The destruction stretches along several kilometers of road between the Nigerian Air Force base and the 33 Battalion army barracks.

Children and teenagers crowd around the charred and still-smoking corpse of what locals say was one of the attackers, who was on a bicycle.

"That Boko Haram. You see [his] bicycle. He have a gun in hand. So the peoples and the soldiers catch him and kill him and come and park him here. They are putting the fire," said one bystander.

Locals put a tire on top of the body and set fire to it.

Residents point to burnt-out trucks with gun mounts that litter the roadside and say they belonged to the attackers. They show reporters the bodies of two local men they say were shot in the head by the attackers.

The road leading to the Nigerian Air Force base is littered with large shells. The blue and white gates of the base are closed. The large knot of soldiers and police out front will not let journalists enter.

It is impossible to gauge what destruction may have taken place beyond the walls of the air force base.

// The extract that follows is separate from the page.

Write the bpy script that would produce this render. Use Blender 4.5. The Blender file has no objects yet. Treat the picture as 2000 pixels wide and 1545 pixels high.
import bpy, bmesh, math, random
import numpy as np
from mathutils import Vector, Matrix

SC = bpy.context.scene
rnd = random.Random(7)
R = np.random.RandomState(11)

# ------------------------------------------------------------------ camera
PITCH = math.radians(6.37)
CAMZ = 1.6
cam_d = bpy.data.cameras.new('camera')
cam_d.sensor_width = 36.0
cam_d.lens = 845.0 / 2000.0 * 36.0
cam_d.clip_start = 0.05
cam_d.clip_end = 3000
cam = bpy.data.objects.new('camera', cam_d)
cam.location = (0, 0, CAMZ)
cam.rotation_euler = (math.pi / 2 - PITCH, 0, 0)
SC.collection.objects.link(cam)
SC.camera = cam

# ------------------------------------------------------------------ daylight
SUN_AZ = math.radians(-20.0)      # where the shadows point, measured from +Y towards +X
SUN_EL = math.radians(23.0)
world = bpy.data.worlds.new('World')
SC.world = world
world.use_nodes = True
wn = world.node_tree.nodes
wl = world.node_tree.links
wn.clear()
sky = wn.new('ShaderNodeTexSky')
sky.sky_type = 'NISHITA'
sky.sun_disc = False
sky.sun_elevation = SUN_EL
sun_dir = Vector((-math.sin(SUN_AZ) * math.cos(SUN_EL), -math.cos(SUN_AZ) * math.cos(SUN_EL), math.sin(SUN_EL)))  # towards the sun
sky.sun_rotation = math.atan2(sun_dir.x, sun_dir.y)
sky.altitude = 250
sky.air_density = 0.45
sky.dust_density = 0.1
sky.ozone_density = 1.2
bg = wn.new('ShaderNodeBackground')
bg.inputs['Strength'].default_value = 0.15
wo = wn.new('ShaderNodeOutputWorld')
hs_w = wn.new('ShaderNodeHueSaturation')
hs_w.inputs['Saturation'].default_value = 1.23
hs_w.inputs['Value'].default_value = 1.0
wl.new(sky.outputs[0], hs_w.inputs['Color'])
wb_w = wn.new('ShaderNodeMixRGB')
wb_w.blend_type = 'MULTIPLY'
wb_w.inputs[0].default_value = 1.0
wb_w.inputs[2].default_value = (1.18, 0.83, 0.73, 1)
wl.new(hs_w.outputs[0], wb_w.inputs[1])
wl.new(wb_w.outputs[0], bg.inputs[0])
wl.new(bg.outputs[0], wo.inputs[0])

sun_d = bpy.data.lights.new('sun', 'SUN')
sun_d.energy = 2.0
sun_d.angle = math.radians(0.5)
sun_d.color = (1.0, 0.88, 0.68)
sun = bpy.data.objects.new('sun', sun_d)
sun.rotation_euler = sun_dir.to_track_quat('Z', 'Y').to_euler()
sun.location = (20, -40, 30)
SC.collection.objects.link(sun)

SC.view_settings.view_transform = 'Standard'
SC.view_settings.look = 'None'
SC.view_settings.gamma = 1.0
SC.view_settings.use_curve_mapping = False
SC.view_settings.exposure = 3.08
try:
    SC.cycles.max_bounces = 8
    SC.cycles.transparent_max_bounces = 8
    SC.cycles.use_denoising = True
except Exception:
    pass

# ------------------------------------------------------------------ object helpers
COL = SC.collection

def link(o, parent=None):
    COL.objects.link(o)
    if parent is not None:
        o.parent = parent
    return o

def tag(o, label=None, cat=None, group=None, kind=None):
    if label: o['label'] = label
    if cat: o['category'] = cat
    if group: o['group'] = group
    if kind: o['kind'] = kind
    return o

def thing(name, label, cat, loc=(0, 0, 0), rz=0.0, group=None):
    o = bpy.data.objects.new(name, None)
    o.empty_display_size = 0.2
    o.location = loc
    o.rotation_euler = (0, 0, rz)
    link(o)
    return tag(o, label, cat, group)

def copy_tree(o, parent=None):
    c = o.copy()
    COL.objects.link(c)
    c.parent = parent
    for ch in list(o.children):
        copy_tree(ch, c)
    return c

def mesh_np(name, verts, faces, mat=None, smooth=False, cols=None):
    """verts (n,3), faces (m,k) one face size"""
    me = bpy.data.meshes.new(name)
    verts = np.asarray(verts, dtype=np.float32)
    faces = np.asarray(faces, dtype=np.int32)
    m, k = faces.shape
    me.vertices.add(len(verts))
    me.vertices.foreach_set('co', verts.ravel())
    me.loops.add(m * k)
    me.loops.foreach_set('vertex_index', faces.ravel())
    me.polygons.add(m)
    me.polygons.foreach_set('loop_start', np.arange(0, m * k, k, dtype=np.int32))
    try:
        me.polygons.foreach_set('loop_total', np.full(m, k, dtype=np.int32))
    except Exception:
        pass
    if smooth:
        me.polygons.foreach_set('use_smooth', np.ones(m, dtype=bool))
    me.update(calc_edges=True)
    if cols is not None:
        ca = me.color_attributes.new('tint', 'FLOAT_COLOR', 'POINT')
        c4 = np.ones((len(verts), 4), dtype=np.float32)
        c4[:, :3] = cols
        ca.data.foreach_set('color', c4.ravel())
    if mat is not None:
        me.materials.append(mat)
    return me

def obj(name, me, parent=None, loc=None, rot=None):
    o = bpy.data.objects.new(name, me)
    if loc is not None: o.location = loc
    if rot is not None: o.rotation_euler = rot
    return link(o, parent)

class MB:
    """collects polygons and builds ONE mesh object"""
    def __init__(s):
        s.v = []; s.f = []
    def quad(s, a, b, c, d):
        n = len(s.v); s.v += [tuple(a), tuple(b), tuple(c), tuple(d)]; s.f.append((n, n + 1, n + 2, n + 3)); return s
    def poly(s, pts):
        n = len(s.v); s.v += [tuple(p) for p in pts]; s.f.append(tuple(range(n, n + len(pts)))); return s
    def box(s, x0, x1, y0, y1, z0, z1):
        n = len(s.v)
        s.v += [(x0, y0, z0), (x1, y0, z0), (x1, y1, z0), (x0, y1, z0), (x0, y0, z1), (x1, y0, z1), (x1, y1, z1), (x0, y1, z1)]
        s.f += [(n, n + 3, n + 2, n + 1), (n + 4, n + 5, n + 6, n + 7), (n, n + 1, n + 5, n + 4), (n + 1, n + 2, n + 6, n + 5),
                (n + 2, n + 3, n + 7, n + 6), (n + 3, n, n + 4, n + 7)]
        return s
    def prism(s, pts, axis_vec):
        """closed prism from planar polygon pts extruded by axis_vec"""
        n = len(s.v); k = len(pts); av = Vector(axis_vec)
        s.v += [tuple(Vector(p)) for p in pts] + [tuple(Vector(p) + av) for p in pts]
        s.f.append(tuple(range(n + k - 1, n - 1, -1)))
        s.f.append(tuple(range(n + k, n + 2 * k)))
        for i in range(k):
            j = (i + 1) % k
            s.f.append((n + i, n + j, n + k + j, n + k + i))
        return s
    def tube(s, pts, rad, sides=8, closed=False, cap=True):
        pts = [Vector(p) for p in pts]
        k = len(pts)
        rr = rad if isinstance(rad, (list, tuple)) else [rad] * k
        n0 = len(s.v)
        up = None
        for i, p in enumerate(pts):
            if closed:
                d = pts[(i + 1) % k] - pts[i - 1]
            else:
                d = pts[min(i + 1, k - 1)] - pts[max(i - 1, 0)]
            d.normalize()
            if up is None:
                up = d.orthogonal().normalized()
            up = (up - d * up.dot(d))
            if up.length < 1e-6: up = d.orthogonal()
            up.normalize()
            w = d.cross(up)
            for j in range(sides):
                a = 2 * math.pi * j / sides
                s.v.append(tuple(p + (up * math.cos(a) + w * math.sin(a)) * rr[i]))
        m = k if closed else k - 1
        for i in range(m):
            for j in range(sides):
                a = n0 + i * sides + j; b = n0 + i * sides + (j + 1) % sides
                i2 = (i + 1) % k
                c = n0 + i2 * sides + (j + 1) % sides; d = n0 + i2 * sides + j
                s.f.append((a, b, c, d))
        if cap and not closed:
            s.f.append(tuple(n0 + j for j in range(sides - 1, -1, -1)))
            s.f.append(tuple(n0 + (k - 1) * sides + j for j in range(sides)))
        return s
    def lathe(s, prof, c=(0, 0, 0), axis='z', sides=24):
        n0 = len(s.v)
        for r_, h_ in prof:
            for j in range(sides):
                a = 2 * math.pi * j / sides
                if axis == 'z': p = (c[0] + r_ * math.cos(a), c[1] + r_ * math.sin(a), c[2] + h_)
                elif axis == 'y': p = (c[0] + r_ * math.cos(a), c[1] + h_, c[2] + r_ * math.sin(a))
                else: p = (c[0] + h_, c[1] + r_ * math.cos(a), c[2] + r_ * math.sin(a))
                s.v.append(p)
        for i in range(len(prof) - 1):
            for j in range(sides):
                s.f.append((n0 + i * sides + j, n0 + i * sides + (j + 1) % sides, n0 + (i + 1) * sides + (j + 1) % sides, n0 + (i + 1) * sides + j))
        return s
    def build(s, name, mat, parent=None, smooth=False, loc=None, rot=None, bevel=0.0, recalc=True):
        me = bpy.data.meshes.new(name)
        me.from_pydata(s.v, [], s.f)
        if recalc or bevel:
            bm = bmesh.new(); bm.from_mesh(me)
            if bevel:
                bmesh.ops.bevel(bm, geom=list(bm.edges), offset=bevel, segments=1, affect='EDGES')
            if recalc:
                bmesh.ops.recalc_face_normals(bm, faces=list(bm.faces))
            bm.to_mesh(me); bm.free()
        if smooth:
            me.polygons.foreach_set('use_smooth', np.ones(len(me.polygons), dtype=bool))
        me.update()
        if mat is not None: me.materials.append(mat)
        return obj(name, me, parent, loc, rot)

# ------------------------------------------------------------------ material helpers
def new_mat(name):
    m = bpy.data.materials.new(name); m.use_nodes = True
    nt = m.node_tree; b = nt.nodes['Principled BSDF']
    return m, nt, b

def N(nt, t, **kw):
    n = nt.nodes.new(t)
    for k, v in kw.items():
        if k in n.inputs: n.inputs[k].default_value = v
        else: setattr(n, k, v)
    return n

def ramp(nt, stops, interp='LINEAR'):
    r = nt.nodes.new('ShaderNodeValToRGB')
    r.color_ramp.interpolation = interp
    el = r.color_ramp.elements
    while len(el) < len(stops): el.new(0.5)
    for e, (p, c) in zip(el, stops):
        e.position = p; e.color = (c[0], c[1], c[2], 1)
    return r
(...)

Up ahead is the recently constructed 33 Battalion army barracks, or at least what is left of them. What appears to be the charred remains of a car bomb blacken the street out front. The inner gate is crumpled. Three tankers at the truck stop across the street are ashy and torched.

Inside the barracks, burnt out cars litter the grass. The buildings also have burned, their metal roofs crunched up and tossed to the ground.

Smoke is still rising from a police station down the road from the Air Force base.


In all, the site visit yields few details about what actually happened during the night, though it does appear to have been a heavy, multi-pronged attack.

One teenager who lives in the area said in Hausa, "They came in the night and they started shooting. There were many of them. I had to lie down on the ground. Bullets were overhead."

Borno State governor Kashim Shettima has pledged to rebuild destroyed buildings and said the government would not be cowed by these attacks.

7th Army Division spokesman, Colonel Muhammed Dole, said in a written statement that the army was able to "repel the insurgents and inflict serious causalities on them." He did not specify how many attackers there were.

The state capital is now under a 24-hour curfew for the first time since the start of the early days of the Boko Haram insurgency in 2009.

Maiduguri is where the radical sect known as Boko Haram began about a decade ago. From 2010 on, the city was the site of near daily attacks and bombings, but there have not been any attacks within the city in the six months since the president declared the state of emergency.

Nigeria launched a massive land and air offensive against Boko Haram in the northeast in May. Military officials say air strikes have been key to flushing insurgents out of rural safe havens with fighter jets bombing Boko Haram training camps and hideouts.

It was not immediately clear whether any aircraft or other air force installations were damaged in Monday's attack. Such damage could be a blow to government efforts.